12) Tribal Retro Cession - allows a Tribe to retro cede a Tribal TANF grant back to the Secretary, and discontinue operating a Tribal TANF program, if preconditions identified in the Tribal TANF plan (i.e., infrastructure improvement, technical assistance, job opportunities) do not exist. Language on retro cession of a tribal TANF plan back to state authority and control has been included in the Notice of Proposed Rule Making (NPRM) on tribal TANF/Native Employment Works (NEW) programs set for final promulgation on November 22, 1998.

13) Equitable Assistance to Indians under State TANF Plans - require states to provide equitable services to Indian individuals not receiving assistance from a Tribal TANF Program. A few states have voluntarily provided equitable access to Indian individuals under their state plans.

14) Tribal Appeals - allows Tribal governments operating TANF programs, access to an appeals process over adverse actions by the Secretary similar to the process available to the states.

 

Potential legislative issues, not part of the February 1997 amendments' package, but identified as requiring further action by the task force include:

I) Ability of Tribes to Retain "Carryover" TANF Funds. This is a major issue for all the TANF tribes and tribes considering TANF. It seems unlikely that the DHHS will reverse its position taken in the Proposed Rules, absent a legislative fix. Such a fix would not require new funding and could be argued as a matter of oversight in drafting the law.

II) Reauthorization of the Tribal Funding in the Welfare-to-Work Program, Including an Increase in the Amount of Tribal W-to-W Funding and a Relaxation of the Rules. The Welfare-to-Work (W-to-W) program was authorized for only two years, FY1998-99. The tribal set-aside is only 1% of the total W-to-W funding. The complexity of the rules and the targeting provisions have made it difficult for tribes to take full advantage of this money, which is the only new source of funding to enable tribes to provide employment services to TANF recipients. It appears that the Administration may propose reauthorizing the program, thus placing it on the Congressional agenda. In fact, Labor Department sources claim that the President's FY2000 Budget will include a one-year W-to-W reauthorization along with a 100% funding increase (increase the tribal set-aside to 2% of the total W-to-W funds for FY2000).

III) Distribution of Child Support Collections to Tribal TANF Programs. This is a major issue for many, if not all, of the TANF tribes. With or without some form of state match, such collections are a potentially important source of support for tribal TANF programs. The issue does not involve any new funding, but may require clear statutory authority to insure that tribes receive such collections from absent parents of tribal TANF clients.
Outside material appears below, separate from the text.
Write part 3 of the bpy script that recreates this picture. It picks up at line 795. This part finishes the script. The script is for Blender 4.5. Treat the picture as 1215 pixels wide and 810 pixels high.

IV) Treatment of the Tribal TANF Program as a Pub. L. 93-638 Program for Tribal Contracting Purposes, Including Payment of Contract Support Costs. This issue is currently before the Federal District Court in Phoenix as a result of litigation initiated by the Navajo Nation over the DHHS Secretary's initial decision to not allow tribal 638 contracting of TANF. Legislative action on this issue may raise broader questions about the scope of 638 contracting and could open up the Indian Self Determination and Education Assistance Act to other amendments with currently unknown and potentially uncontrollable consequences.

V) BIA's Revision of 25 CFR Part 20, Financial Assistance and Social Service Programs. Revising the BIA social service regulations has not been the most forthcoming and inclusive effort on the BIA's behalf. In fact, as recently as June 1998, in Green Bay, WI, the Bureau stated for the record that they would plan to hold a series of consultation sessions with tribes throughout Indian country. Tribes asked for more, including the establishment of a tribal working group to help facilitate a true negotiated rule making process (neg/reg) over the revision of these regulations. To date, no appropriate consultation with tribes has occurred over the proposed revisions to Part 20. The BIA has yet to announce any planned consultation with tribes, and, although promised much more, tribes will probably have to resort to filing written comments on these revisions during the public comment period (which usually runs 30 or 60 days) as part of a standard regulatory promulgation process.

Such a process is not keeping with Congressional and Administrative intent to create a true government-to-government relationship between tribes and the federal government, especially between tribes and the BIA. To make matters worse, it was reported that the latest draft of the BIA's proposed social service reg's appear to eliminate GA as a safety-net program of last resort. If you are sanctioned from a state or tribal TANF plan due to a noncompliance, even a noncompliance with state work participation requirements, you may be ineligible for GA.

In conjunction to the upcoming NCAI Executive Council Winter Session, NCAI's national welfare reform task force will hold an organizational meeting on Wednesday, February 17, 1999, at the NCAI office's Main Conference Room. Discussion topics include, but are not limited to: (a) selection of a task force chair or co-chairs; (b) identifying short term and long term goals; (c) development of a welfare reform list of priority issues; and (d) working with the SCIA to develop the best focus and strategy surrounding a possible oversight hearing on welfare reform in Indian country. This may include collecting and developing comprehensive materials on the list of priority issues and identifying the most articulate spokespersons on welfare reform related topics.